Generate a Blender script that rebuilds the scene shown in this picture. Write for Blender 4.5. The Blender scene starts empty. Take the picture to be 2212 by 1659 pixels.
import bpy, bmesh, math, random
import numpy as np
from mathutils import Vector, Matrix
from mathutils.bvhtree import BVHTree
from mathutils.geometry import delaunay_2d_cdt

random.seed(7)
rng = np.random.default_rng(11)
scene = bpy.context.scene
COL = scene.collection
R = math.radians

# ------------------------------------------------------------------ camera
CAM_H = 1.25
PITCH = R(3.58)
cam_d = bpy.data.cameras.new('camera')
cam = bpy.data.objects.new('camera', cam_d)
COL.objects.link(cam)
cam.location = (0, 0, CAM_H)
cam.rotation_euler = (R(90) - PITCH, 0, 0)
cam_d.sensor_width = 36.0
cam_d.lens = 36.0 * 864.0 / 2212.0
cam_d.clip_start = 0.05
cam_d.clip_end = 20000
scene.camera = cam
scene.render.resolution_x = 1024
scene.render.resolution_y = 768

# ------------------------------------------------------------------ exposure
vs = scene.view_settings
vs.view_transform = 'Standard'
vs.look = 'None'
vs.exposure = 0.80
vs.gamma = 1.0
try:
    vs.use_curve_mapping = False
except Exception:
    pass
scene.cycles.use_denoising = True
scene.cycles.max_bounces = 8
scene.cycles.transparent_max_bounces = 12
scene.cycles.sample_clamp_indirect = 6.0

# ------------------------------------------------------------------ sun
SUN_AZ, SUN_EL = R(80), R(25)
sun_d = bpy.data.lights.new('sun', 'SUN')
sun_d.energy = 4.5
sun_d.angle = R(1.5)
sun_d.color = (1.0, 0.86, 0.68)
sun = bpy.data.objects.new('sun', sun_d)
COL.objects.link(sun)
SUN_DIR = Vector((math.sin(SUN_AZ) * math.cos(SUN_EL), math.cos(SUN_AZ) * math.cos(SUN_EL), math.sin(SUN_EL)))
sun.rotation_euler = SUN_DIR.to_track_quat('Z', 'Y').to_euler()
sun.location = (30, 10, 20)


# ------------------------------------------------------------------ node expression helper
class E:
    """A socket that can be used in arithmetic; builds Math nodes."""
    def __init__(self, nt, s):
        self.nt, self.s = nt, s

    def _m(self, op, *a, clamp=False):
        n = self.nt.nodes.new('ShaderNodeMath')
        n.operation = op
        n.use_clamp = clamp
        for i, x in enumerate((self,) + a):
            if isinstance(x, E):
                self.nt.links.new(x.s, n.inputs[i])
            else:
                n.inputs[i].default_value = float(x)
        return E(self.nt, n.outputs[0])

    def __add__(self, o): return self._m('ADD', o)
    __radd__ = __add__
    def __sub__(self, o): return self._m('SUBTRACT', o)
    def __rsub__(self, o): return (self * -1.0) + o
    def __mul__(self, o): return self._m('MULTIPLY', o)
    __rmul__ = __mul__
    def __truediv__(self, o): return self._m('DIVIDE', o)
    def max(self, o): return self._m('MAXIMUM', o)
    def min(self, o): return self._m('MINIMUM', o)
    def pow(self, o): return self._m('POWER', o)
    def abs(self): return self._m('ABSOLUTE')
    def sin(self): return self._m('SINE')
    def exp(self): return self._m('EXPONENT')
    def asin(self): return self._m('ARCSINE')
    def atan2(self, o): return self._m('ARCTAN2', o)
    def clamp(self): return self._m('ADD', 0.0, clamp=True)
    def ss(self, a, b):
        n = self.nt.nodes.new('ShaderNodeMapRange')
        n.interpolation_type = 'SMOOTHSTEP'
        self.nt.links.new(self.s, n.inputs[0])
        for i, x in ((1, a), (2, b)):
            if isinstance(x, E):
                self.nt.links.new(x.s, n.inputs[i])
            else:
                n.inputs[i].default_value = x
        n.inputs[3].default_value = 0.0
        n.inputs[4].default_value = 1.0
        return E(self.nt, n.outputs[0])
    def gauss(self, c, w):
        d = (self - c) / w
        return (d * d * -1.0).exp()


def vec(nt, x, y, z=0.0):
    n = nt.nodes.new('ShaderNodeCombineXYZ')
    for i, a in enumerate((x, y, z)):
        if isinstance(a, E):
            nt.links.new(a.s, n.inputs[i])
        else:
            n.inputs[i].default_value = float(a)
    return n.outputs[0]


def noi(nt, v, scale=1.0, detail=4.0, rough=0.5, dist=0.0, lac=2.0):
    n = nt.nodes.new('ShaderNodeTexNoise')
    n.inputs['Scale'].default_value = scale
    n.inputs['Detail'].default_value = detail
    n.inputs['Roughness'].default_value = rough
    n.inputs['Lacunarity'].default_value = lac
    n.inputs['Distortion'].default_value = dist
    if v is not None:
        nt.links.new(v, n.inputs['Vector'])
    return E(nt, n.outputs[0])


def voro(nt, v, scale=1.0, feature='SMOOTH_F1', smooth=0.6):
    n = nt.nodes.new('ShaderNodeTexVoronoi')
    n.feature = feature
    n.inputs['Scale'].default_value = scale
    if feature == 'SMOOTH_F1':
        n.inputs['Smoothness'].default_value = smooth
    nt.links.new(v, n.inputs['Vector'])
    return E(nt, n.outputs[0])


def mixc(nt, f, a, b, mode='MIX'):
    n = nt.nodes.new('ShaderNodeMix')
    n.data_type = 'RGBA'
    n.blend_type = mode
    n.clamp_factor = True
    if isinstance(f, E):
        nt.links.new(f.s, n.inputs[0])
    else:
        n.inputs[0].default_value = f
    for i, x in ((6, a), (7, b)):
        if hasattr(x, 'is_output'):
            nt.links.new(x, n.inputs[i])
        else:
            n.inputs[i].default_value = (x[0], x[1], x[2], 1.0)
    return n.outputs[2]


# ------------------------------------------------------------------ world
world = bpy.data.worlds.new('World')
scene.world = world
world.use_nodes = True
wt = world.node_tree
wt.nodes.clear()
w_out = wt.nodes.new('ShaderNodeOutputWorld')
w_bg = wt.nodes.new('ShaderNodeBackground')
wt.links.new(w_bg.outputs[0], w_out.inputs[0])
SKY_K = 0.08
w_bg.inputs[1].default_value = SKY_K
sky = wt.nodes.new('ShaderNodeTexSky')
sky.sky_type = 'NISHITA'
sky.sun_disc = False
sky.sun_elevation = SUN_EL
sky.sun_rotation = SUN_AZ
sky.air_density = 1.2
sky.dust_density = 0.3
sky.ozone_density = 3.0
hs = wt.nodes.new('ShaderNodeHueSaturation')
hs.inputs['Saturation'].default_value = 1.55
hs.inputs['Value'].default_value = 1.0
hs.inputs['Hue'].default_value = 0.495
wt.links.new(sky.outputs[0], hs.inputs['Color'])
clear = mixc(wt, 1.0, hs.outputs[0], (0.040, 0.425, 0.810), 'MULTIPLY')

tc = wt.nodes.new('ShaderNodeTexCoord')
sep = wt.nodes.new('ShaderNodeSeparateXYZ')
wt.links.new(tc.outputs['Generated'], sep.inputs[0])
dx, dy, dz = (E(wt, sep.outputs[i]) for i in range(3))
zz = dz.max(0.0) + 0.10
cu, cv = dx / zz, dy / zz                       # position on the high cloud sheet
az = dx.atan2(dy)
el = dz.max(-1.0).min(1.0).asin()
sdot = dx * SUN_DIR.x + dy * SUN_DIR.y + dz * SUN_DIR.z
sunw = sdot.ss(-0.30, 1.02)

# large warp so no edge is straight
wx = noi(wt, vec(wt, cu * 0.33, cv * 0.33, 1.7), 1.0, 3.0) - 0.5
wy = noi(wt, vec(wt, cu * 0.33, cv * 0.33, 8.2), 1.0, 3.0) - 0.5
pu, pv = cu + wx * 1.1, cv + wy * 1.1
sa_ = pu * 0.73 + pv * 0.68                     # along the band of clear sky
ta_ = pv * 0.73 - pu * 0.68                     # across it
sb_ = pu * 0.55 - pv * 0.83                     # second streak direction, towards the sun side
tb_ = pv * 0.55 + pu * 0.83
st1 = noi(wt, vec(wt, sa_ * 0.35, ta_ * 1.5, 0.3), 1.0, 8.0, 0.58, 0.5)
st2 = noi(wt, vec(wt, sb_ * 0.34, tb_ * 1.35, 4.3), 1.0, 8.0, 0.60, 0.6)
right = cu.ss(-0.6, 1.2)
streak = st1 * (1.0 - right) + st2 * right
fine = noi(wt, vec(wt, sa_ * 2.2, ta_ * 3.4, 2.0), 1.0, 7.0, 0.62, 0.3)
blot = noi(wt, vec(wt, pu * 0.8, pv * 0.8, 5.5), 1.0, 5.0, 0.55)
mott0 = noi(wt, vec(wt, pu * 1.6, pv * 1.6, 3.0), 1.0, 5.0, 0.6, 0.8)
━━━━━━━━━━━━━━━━
▸ **Request**:
Pick out each line in the material containing "that".

▸ **Problem solution**:
Generate a Blender script that rebuilds the scene shown in this picture. Write for Blender 4.5. The Blender scene starts empty. Take the picture to be 2212 by 1659 pixels.
    """A socket that can be used in arithmetic; builds Math nodes."""